"3 Tage in Quiberon", Deutschland/Frankreich 2018, 116 Minuten
Regie: Emily Atef. Mit Marie Bäumer, Birgit Minichmayr, Charly Hübner, Robert Gwisdek
Hommage an Romy Schneider
Marie Bäumer brilliert in ihrer Darstellung der Widersprüchlichkeit und Zerbrechlichkeit von Romy Schneider. "3 Tage in Quiberon" zeichnet das letzte Interview nach, das der Weltstar vor seinem Tod gab.

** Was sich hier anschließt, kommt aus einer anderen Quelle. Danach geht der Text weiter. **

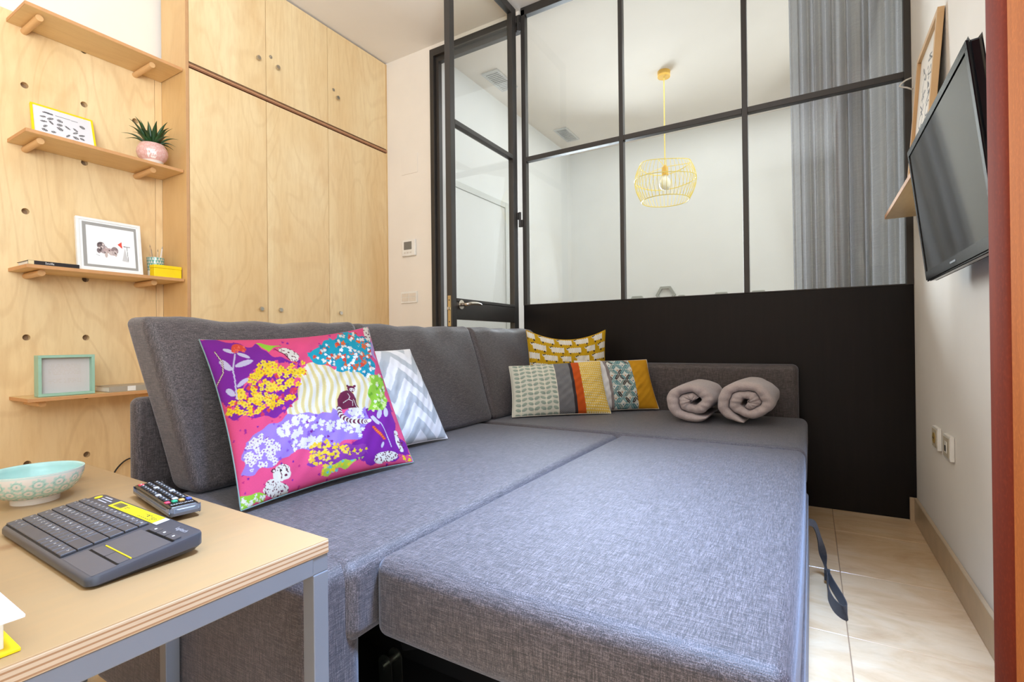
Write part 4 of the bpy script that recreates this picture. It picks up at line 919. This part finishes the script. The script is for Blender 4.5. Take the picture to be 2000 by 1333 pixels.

Eine gelungene Zeitreise, die dokumentarisch daherkommt und tief berührt.
Worum es geht:
Im März 1981 begibt sich Romy Schneider in den kleinen französischen Ort Quiberon an der Atlantikküste, um sich auszuruhen und auszunüchtern. Sie ist stark depressiv und leidet unter der Trennung von ihren Kindern, vor allem ihr 14-jähriger Sohn David hat sich von ihr entfremdet. Sie müsste strenge Diät halten, dürfte keinen Alkohol trinken oder Medikamente nehmen, aber Romy Schneider hält sich nicht an die Spielregeln ihrer kurzen Kur. Außerdem hat sie sich Gäste eingeladen: Hilde, eine österreichische Freundin aus der Kindheit, und zwei deutsche Journalisten vom "Stern". Michael Jürgs wird sie interviewen, Robert Lebeck sie fotografieren. Es soll ihr letztes großes Interview vor ihrem Tod Ende Mai 1982 sein.
Das Besondere:
Regisseurin Emily Atef hat kein Biopic gedreht, sondern konzentriert sich in ihrem Film auf diese drei Tage im Hotel. Marie Bäumer spielt in diesem Schwarzweißfilm eine innerlich kaputte Frau voller Ängste und Größe, Stärken und Schwächen. Ihre Darstellung geht unter die Haut, sie vermag die ganze Tragik im letzten Lebensabschnitt von Romy Schneider zu verkörpern. Tieftraurig ist eine Szene, in der sie von ihrem Sohn angerufen wird, sich aber verleugnen lässt. Wagemutig lässt sie sich auf die teilweise unverschämten Fragen des "Stern"-Reporters ein. Dieser wird glänzend von Robert Gwisdek verkörpert: Er ist Zyniker, Scharfrichter und wohlwollender Ratgeber in einem. Bewundernswert bleibt, wie mutig und offen sie die Fragen beantwortet und wie viel sie von sich selbst preisgibt.
Die Bewertung:
Ein überaus gelungener Film über die Schauspielerin Romy Schneider, die in Deutschland immer nur als Sissi vereinnahmt, aber nie verstanden wurde. Emily Atef gelingt es, die ganze Widersprüchlichkeit und Zerbrechlichkeit von Romy Schneider einzufangen, ohne etwas zu dramatisieren oder zu beschönigen. Die Wahl von Schwarzweiß verstärkt den dokumentarischen Ansatz und die heute schon historisch anmutende Zeit(reise). Die starken Darstellerinnen (hervorragend auch Birgit Minichmayr als ihre Freundin Hilde) und Darsteller (berührend: Charly Hübner als ihr Vertrauter und Fotograf) sorgen ebenfalls dafür, dass "3 Tage in Quibéron" eine geglückte Hommage an Romy Schneider geworden ist. Völlig zu Unrecht wurde der Film auf der Berlinale von der indisponierten Jury ignoriert. Völlig zu Recht ist er aber für zehn deutsche Filmpreise nominiert.